» Exercise objective
Print the full listing exactly.

» Extracted material
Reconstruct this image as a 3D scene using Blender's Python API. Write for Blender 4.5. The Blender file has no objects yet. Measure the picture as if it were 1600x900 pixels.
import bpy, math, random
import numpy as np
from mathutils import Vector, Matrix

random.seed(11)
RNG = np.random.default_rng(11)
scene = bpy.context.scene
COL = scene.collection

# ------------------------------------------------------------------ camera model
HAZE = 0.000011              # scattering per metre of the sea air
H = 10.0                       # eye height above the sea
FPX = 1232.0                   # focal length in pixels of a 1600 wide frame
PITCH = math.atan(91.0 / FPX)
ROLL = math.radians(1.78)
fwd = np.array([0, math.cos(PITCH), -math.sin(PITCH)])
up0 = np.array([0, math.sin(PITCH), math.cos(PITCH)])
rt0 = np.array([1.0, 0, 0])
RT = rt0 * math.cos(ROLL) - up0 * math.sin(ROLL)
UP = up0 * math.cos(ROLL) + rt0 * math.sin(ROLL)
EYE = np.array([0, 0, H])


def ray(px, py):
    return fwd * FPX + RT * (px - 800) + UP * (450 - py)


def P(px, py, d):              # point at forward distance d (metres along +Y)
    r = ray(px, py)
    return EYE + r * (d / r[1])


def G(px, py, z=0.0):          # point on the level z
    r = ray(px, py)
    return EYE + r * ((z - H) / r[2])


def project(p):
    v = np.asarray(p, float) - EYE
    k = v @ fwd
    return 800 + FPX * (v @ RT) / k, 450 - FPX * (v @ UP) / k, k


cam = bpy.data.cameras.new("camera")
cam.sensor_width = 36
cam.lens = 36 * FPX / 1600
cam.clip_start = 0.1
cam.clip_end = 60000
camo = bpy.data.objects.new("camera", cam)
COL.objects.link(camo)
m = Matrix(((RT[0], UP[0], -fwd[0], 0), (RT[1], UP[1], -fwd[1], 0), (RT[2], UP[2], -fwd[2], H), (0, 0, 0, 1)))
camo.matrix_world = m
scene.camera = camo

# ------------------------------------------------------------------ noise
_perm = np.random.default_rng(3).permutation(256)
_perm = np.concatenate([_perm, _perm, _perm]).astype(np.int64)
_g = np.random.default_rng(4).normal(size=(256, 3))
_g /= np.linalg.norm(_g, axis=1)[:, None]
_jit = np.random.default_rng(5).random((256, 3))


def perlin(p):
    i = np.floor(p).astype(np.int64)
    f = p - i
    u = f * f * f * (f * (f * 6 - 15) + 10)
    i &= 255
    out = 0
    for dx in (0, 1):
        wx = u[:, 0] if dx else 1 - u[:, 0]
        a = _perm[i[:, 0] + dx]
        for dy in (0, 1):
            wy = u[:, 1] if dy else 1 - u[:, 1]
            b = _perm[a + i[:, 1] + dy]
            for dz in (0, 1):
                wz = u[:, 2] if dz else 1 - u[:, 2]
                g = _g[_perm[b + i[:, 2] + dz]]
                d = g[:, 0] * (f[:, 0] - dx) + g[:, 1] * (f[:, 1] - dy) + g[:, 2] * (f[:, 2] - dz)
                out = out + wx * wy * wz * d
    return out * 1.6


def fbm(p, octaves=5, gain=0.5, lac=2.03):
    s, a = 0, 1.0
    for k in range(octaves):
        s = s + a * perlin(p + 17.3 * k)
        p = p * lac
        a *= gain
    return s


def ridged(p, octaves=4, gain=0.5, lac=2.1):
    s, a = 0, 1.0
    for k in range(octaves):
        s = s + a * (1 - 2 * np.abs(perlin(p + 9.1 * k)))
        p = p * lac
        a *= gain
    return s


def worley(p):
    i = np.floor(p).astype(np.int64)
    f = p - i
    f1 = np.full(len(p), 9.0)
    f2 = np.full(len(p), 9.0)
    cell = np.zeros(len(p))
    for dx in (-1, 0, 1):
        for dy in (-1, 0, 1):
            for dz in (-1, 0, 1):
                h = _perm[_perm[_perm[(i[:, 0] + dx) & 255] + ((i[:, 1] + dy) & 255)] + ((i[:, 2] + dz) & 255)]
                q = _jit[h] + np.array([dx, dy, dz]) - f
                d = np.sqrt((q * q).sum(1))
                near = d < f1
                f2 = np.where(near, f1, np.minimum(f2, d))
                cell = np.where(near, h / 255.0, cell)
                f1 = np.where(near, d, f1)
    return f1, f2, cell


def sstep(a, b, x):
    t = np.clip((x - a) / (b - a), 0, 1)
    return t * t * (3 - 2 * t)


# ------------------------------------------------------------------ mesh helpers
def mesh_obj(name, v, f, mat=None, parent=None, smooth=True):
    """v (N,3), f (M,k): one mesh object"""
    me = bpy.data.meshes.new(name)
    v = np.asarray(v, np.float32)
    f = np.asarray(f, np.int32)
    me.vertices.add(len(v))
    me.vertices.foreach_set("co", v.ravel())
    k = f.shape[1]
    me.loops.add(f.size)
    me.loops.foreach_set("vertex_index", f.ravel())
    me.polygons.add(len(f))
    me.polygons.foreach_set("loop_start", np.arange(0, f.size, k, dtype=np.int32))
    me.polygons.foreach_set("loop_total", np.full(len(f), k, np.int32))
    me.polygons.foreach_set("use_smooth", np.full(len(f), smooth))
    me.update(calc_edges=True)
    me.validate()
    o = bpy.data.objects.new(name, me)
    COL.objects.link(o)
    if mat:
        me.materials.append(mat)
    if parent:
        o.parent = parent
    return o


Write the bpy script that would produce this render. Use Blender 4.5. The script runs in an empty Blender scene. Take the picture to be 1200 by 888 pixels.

» Exercise output
Reconstruct this image as a 3D scene using Blender's Python API. Write for Blender 4.5. The Blender file has no objects yet. Measure the picture as if it were 1600x900 pixels.
import bpy, math, random
import numpy as np
from mathutils import Vector, Matrix

random.seed(11)
RNG = np.random.default_rng(11)
scene = bpy.context.scene
COL = scene.collection

# ------------------------------------------------------------------ camera model
HAZE = 0.000011              # scattering per metre of the sea air
H = 10.0                       # eye height above the sea
FPX = 1232.0                   # focal length in pixels of a 1600 wide frame
PITCH = math.atan(91.0 / FPX)
ROLL = math.radians(1.78)
fwd = np.array([0, math.cos(PITCH), -math.sin(PITCH)])
up0 = np.array([0, math.sin(PITCH), math.cos(PITCH)])
rt0 = np.array([1.0, 0, 0])
RT = rt0 * math.cos(ROLL) - up0 * math.sin(ROLL)
UP = up0 * math.cos(ROLL) + rt0 * math.sin(ROLL)
EYE = np.array([0, 0, H])


def ray(px, py):
    return fwd * FPX + RT * (px - 800) + UP * (450 - py)


def P(px, py, d):              # point at forward distance d (metres along +Y)
    r = ray(px, py)
    return EYE + r * (d / r[1])


def G(px, py, z=0.0):          # point on the level z
    r = ray(px, py)
    return EYE + r * ((z - H) / r[2])


def project(p):
    v = np.asarray(p, float) - EYE
    k = v @ fwd
    return 800 + FPX * (v @ RT) / k, 450 - FPX * (v @ UP) / k, k


cam = bpy.data.cameras.new("camera")
cam.sensor_width = 36
cam.lens = 36 * FPX / 1600
cam.clip_start = 0.1
cam.clip_end = 60000
camo = bpy.data.objects.new("camera", cam)
COL.objects.link(camo)
m = Matrix(((RT[0], UP[0], -fwd[0], 0), (RT[1], UP[1], -fwd[1], 0), (RT[2], UP[2], -fwd[2], H), (0, 0, 0, 1)))
camo.matrix_world = m
scene.camera = camo

# ------------------------------------------------------------------ noise
_perm = np.random.default_rng(3).permutation(256)
_perm = np.concatenate([_perm, _perm, _perm]).astype(np.int64)
_g = np.random.default_rng(4).normal(size=(256, 3))
_g /= np.linalg.norm(_g, axis=1)[:, None]
_jit = np.random.default_rng(5).random((256, 3))


def perlin(p):
    i = np.floor(p).astype(np.int64)
    f = p - i
    u = f * f * f * (f * (f * 6 - 15) + 10)
    i &= 255
    out = 0
    for dx in (0, 1):
        wx = u[:, 0] if dx else 1 - u[:, 0]
        a = _perm[i[:, 0] + dx]
        for dy in (0, 1):
            wy = u[:, 1] if dy else 1 - u[:, 1]
            b = _perm[a + i[:, 1] + dy]
            for dz in (0, 1):
                wz = u[:, 2] if dz else 1 - u[:, 2]
                g = _g[_perm[b + i[:, 2] + dz]]
                d = g[:, 0] * (f[:, 0] - dx) + g[:, 1] * (f[:, 1] - dy) + g[:, 2] * (f[:, 2] - dz)
                out = out + wx * wy * wz * d
    return out * 1.6


def fbm(p, octaves=5, gain=0.5, lac=2.03):
    s, a = 0, 1.0
    for k in range(octaves):
        s = s + a * perlin(p + 17.3 * k)
        p = p * lac
        a *= gain
    return s


def ridged(p, octaves=4, gain=0.5, lac=2.1):
    s, a = 0, 1.0
    for k in range(octaves):
        s = s + a * (1 - 2 * np.abs(perlin(p + 9.1 * k)))
        p = p * lac
        a *= gain
    return s


def worley(p):
    i = np.floor(p).astype(np.int64)
    f = p - i
    f1 = np.full(len(p), 9.0)
    f2 = np.full(len(p), 9.0)
    cell = np.zeros(len(p))
    for dx in (-1, 0, 1):
        for dy in (-1, 0, 1):
            for dz in (-1, 0, 1):
                h = _perm[_perm[_perm[(i[:, 0] + dx) & 255] + ((i[:, 1] + dy) & 255)] + ((i[:, 2] + dz) & 255)]
                q = _jit[h] + np.array([dx, dy, dz]) - f
                d = np.sqrt((q * q).sum(1))
                near = d < f1
                f2 = np.where(near, f1, np.minimum(f2, d))
                cell = np.where(near, h / 255.0, cell)
                f1 = np.where(near, d, f1)
    return f1, f2, cell


def sstep(a, b, x):
    t = np.clip((x - a) / (b - a), 0, 1)
    return t * t * (3 - 2 * t)


# ------------------------------------------------------------------ mesh helpers
def mesh_obj(name, v, f, mat=None, parent=None, smooth=True):
    """v (N,3), f (M,k): one mesh object"""
    me = bpy.data.meshes.new(name)
    v = np.asarray(v, np.float32)
    f = np.asarray(f, np.int32)
    me.vertices.add(len(v))
    me.vertices.foreach_set("co", v.ravel())
    k = f.shape[1]
    me.loops.add(f.size)
    me.loops.foreach_set("vertex_index", f.ravel())
    me.polygons.add(len(f))
    me.polygons.foreach_set("loop_start", np.arange(0, f.size, k, dtype=np.int32))
    me.polygons.foreach_set("loop_total", np.full(len(f), k, np.int32))
    me.polygons.foreach_set("use_smooth", np.full(len(f), smooth))
    me.update(calc_edges=True)
    me.validate()
    o = bpy.data.objects.new(name, me)
    COL.objects.link(o)
    if mat:
        me.materials.append(mat)
    if parent:
        o.parent = parent
    return o


Write the bpy script that would produce this render. Use Blender 4.5. The script runs in an empty Blender scene. Take the picture to be 1200 by 888 pixels.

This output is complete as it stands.